**TASK DESCRIPTION**
Render every entry verbatim.
** START SUPPLIED INFORMATION **
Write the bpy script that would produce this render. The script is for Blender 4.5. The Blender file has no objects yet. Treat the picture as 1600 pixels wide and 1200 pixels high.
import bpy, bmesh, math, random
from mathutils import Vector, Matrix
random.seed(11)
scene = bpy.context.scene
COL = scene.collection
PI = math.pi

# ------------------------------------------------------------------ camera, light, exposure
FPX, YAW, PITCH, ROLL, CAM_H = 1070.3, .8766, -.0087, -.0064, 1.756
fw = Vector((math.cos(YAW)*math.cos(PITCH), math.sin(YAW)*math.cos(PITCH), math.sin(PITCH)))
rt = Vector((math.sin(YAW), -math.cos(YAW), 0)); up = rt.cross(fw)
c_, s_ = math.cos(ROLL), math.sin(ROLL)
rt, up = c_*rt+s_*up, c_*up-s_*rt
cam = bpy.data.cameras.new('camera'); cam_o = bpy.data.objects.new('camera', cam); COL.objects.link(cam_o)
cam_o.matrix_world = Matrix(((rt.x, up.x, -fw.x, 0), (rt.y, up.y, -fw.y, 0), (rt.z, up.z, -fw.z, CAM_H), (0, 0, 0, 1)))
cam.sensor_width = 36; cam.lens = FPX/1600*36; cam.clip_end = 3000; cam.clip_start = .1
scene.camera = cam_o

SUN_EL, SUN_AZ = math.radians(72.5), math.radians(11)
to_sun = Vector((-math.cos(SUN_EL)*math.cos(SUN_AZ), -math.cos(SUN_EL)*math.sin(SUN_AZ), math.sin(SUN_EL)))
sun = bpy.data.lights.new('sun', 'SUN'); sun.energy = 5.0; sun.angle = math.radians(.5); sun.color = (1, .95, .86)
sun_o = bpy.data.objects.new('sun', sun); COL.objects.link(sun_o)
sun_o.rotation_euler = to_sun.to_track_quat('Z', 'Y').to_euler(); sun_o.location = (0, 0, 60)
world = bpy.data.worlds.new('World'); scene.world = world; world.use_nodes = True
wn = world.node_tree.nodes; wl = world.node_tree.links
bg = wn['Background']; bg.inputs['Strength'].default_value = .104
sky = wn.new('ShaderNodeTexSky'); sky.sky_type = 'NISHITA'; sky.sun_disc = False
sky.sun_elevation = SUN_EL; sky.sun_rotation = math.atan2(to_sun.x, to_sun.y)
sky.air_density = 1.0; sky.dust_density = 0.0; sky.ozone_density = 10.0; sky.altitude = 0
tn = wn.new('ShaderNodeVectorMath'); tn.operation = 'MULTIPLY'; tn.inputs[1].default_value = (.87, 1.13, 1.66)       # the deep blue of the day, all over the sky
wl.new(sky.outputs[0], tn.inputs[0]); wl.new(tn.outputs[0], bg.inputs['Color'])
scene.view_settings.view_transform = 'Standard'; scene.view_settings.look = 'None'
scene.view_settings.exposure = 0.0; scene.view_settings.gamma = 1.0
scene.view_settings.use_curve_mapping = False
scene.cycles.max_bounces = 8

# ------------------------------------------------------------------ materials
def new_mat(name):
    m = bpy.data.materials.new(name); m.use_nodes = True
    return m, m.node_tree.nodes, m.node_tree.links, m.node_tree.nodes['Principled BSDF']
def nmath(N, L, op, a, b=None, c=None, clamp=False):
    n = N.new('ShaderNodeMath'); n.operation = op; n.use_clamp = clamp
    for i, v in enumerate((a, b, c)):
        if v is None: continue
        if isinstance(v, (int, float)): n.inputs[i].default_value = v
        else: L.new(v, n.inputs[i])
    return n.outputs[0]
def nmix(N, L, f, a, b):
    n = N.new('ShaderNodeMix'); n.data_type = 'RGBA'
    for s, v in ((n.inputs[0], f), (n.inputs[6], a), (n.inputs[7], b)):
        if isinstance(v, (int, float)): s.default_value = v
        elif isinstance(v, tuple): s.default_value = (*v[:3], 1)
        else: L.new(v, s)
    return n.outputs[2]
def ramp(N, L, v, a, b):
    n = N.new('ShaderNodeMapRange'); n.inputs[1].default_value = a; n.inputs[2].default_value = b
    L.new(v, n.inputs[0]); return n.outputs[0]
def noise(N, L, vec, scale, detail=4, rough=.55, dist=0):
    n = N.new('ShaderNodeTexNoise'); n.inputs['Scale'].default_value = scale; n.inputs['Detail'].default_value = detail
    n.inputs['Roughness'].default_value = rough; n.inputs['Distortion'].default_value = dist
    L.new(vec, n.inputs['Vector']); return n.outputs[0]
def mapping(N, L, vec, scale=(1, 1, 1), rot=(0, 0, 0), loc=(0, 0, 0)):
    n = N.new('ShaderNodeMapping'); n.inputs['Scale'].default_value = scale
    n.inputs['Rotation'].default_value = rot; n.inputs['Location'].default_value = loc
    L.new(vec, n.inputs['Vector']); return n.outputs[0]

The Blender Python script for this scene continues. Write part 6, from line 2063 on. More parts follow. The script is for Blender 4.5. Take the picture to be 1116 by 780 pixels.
** END SUPPLIED INFORMATION **
**COMPLETE ANSWER**
Write the bpy script that would produce this render. The script is for Blender 4.5. The Blender file has no objects yet. Treat the picture as 1600 pixels wide and 1200 pixels high.
import bpy, bmesh, math, random
from mathutils import Vector, Matrix
random.seed(11)
scene = bpy.context.scene
COL = scene.collection
PI = math.pi

# ------------------------------------------------------------------ camera, light, exposure
FPX, YAW, PITCH, ROLL, CAM_H = 1070.3, .8766, -.0087, -.0064, 1.756
fw = Vector((math.cos(YAW)*math.cos(PITCH), math.sin(YAW)*math.cos(PITCH), math.sin(PITCH)))
rt = Vector((math.sin(YAW), -math.cos(YAW), 0)); up = rt.cross(fw)
c_, s_ = math.cos(ROLL), math.sin(ROLL)
rt, up = c_*rt+s_*up, c_*up-s_*rt
cam = bpy.data.cameras.new('camera'); cam_o = bpy.data.objects.new('camera', cam); COL.objects.link(cam_o)
cam_o.matrix_world = Matrix(((rt.x, up.x, -fw.x, 0), (rt.y, up.y, -fw.y, 0), (rt.z, up.z, -fw.z, CAM_H), (0, 0, 0, 1)))
cam.sensor_width = 36; cam.lens = FPX/1600*36; cam.clip_end = 3000; cam.clip_start = .1
scene.camera = cam_o

SUN_EL, SUN_AZ = math.radians(72.5), math.radians(11)
to_sun = Vector((-math.cos(SUN_EL)*math.cos(SUN_AZ), -math.cos(SUN_EL)*math.sin(SUN_AZ), math.sin(SUN_EL)))
sun = bpy.data.lights.new('sun', 'SUN'); sun.energy = 5.0; sun.angle = math.radians(.5); sun.color = (1, .95, .86)
sun_o = bpy.data.objects.new('sun', sun); COL.objects.link(sun_o)
sun_o.rotation_euler = to_sun.to_track_quat('Z', 'Y').to_euler(); sun_o.location = (0, 0, 60)
world = bpy.data.worlds.new('World'); scene.world = world; world.use_nodes = True
wn = world.node_tree.nodes; wl = world.node_tree.links
bg = wn['Background']; bg.inputs['Strength'].default_value = .104
sky = wn.new('ShaderNodeTexSky'); sky.sky_type = 'NISHITA'; sky.sun_disc = False
sky.sun_elevation = SUN_EL; sky.sun_rotation = math.atan2(to_sun.x, to_sun.y)
sky.air_density = 1.0; sky.dust_density = 0.0; sky.ozone_density = 10.0; sky.altitude = 0
tn = wn.new('ShaderNodeVectorMath'); tn.operation = 'MULTIPLY'; tn.inputs[1].default_value = (.87, 1.13, 1.66)       # the deep blue of the day, all over the sky
wl.new(sky.outputs[0], tn.inputs[0]); wl.new(tn.outputs[0], bg.inputs['Color'])
scene.view_settings.view_transform = 'Standard'; scene.view_settings.look = 'None'
scene.view_settings.exposure = 0.0; scene.view_settings.gamma = 1.0
scene.view_settings.use_curve_mapping = False
scene.cycles.max_bounces = 8

# ------------------------------------------------------------------ materials
def new_mat(name):
    m = bpy.data.materials.new(name); m.use_nodes = True
    return m, m.node_tree.nodes, m.node_tree.links, m.node_tree.nodes['Principled BSDF']
def nmath(N, L, op, a, b=None, c=None, clamp=False):
    n = N.new('ShaderNodeMath'); n.operation = op; n.use_clamp = clamp
    for i, v in enumerate((a, b, c)):
        if v is None: continue
        if isinstance(v, (int, float)): n.inputs[i].default_value = v
        else: L.new(v, n.inputs[i])
    return n.outputs[0]
def nmix(N, L, f, a, b):
    n = N.new('ShaderNodeMix'); n.data_type = 'RGBA'
    for s, v in ((n.inputs[0], f), (n.inputs[6], a), (n.inputs[7], b)):
        if isinstance(v, (int, float)): s.default_value = v
        elif isinstance(v, tuple): s.default_value = (*v[:3], 1)
        else: L.new(v, s)
    return n.outputs[2]
def ramp(N, L, v, a, b):
    n = N.new('ShaderNodeMapRange'); n.inputs[1].default_value = a; n.inputs[2].default_value = b
    L.new(v, n.inputs[0]); return n.outputs[0]
def noise(N, L, vec, scale, detail=4, rough=.55, dist=0):
    n = N.new('ShaderNodeTexNoise'); n.inputs['Scale'].default_value = scale; n.inputs['Detail'].default_value = detail
    n.inputs['Roughness'].default_value = rough; n.inputs['Distortion'].default_value = dist
    L.new(vec, n.inputs['Vector']); return n.outputs[0]
def mapping(N, L, vec, scale=(1, 1, 1), rot=(0, 0, 0), loc=(0, 0, 0)):
    n = N.new('ShaderNodeMapping'); n.inputs['Scale'].default_value = scale
    n.inputs['Rotation'].default_value = rot; n.inputs['Location'].default_value = loc
    L.new(vec, n.inputs['Vector']); return n.outputs[0]

The Blender Python script for this scene continues. Write part 6, from line 2063 on. More parts follow. The script is for Blender 4.5. Take the picture to be 1116 by 780 pixels.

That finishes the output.